Menurut Gayus Lumbun, jika tidak ada kesepakatan mengenai rekomendasi dalam rapat pleno pansus, maka voting dalam rapat paripurna akan menjadi penentunya. Melihat komposisi yang mendukung bailout (F-PD, F-PPP, F-PAN, F-PKB), maka keempat fraksi tersebut menguasai 46,1% suara. Sedangkan yang menolak bailout (F-PDIP, F-Partai Gerinda, F-Partai Hanura) hanya menguasai 24,2%. Oleh karena itu voting dalam rapat paripurna tentang rekomendasi pansus century akan ditentukan oleh mereka yang masih bersikap abu-abu (F-PG dan F-PKS) yang menguasai 29,7% suara. Beranikah F-PG dan F-PKS yang merupakan partai koalisi pemerintah menentang kebijakan yang diambil pemerintah dalam bailout century?

Melihat konstelasi politik akhir-akhir ini, rekomendasi pansus century diduga akan antiklimaks dengan hiruk-pikuk yang terjadi dalam proses pemeriksaan saksi-saksi. Manuver SBY dan Partai Demokrat yang mulai meniupkan isu reshuffle dan pertemuan dengan 7 pimpinan lembaga negara akan memberi tekanan besar dengan kinerja pansus yang mulai memasuki tahap-tahap krusial.

Fakta tentang aliran dana century yang menjadi kunci ada tidaknya tindak pidana dalam keputusan bailout century mulai bermunculan. Boedi Sampurna dan Lukas mulai bersuara. Amiruddin yang menerima aliran dana century sebesar Rp 30,5 miliar juga mulai melakukan klarifikasi. Semuanya menunjukkan tidak adanya keganjilan dalam pengucuran dana century. Melihat fakta-fakta di atas, masih adakah peluang bagi yang mengkriminalisasi keputusan bailout century?

Pintu untuk menguak adanya tindak pidana dari keputusan bailout Bank Century tampaknya semakin tertutup. Pembuktian adanya niat jahat di balik bailout tersebut semakin hari semakin gelap. Padahal hanya dengan membuktikan adanya niat jahat atau opset atau mens rea kebijakan bailout century bisa dikriminalisasikan. Mari kita lihat satu per satu cara atau teknik untuk membuktikan adanya niat jahat tersebut.

Pertama adalah melalui rekam jejak komunikasi antara pihak-pihak terkait. Hubungan telpon dan sms merupakan media untuk mengetahui adanya niat jahat di balik kebijakan bailout tersebut.
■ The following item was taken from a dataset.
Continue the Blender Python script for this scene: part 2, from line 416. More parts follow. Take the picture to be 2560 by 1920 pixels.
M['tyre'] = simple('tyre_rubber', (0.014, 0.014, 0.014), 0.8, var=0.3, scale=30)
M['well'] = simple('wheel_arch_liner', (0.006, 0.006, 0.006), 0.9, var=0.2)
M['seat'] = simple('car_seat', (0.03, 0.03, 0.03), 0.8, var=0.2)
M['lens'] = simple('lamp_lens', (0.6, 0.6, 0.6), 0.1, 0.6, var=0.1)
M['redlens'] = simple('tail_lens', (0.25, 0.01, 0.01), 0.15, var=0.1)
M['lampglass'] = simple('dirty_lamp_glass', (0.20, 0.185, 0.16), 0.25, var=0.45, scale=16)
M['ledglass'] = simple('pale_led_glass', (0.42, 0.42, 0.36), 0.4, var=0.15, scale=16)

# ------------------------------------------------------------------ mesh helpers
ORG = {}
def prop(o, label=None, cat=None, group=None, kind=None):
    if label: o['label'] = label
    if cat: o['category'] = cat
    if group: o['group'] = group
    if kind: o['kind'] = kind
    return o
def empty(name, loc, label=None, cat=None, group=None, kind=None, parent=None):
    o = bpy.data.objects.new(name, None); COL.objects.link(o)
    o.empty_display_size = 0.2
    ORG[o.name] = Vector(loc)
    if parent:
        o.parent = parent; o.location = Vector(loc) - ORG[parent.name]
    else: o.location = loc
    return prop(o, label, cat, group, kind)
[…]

Namun mengamati perkembangan yang ada, KPK diketahui melakukan penyadapan di saat Susno Duadji terlibat dalam proses pencairan uang Boedi Sampurna di Bank Century. Jauh hari sebelumnya terutama saat proses pengambilan keputusan bailout tidak diketahui apakah KPK melakukan penyadapan atau tidak. Jika KPK melakukan penyadapan terhadap pihak-pihak terkait, peluang terkuaknya niat jahat tersebut kemungkinan besar bisa terungkap. Jika sebaliknya, debat dampak sistemik tampaknya tidak akan selesai sebagaimana pendapat 2 kutub ahli ekonomi (Chatib Basri, Faisal Basri, Fauzi Ikhsan) yang pro dampak sistemik dengan ahli ekonomi yang berseberangan (Ichsanudin Noorsyi, Hendri Saparini, Rizal Ramli, Kwik Kian Gie, dan Drajat Wibowo).

Teknik kedua untuk bisa membuktikan adanya niat jahat di balik keputusan bailout century adalah membuktikan adanya aliran dana century. Sejauh ini, PPATK belum bisa menemukan aliran dana kepada para pihak yang mengambil keputusan bailout tersebut. Sebagaimana dicontohkan di atas, Amiruddin si penerima Rp 30,5 miliar yang sebelumnya diduga Susno Duadji merupakan pegawai bengkel ternyata merupakan salah satu nasabah century kelas kakap (pengusaha terkenal di Makassar). Jadi usaha membuktikan niat jahat dengan melalui pembuktian aliran dana kepada pihak terkait masih menemui jalan buntu. Pada tulisan sebelumnya, penulis menyarankan agar pansus century tidak mengandalkan kinerja PPATK, tetapi melakukan lobi tingkat tinggi dengan banker-banker senior secara informal. Jika berhasil mendapatkan informasi yang diinginkan, baru pansus meminta PPATK untuk menindaklanjuti. Mampukah pansus melakukannya mengingat waktu yang semakin sempit?

Teknik ketiga masih terkait dengan teknik kedua, yaitu validasi data-data di Bank Century terkait dengan aliran dana century. Jasa computer forensic bisa digunakan dalam hal ini. Computer Forensic akan mampu merekonstruksikan data-data nasabah century yang sebenarnya. Computer Forensic mampu me-recovery data-data nasabah century yang dihapus atau disembunyikan dengan maksud tertentu sepanjang data-data tersebut tidak di-replace berkali-kali. Pertanyaannya adalah mampukah pansus memerintahkan validasi data-data nasabah century mengingat adanya kerahasiaan perbankan?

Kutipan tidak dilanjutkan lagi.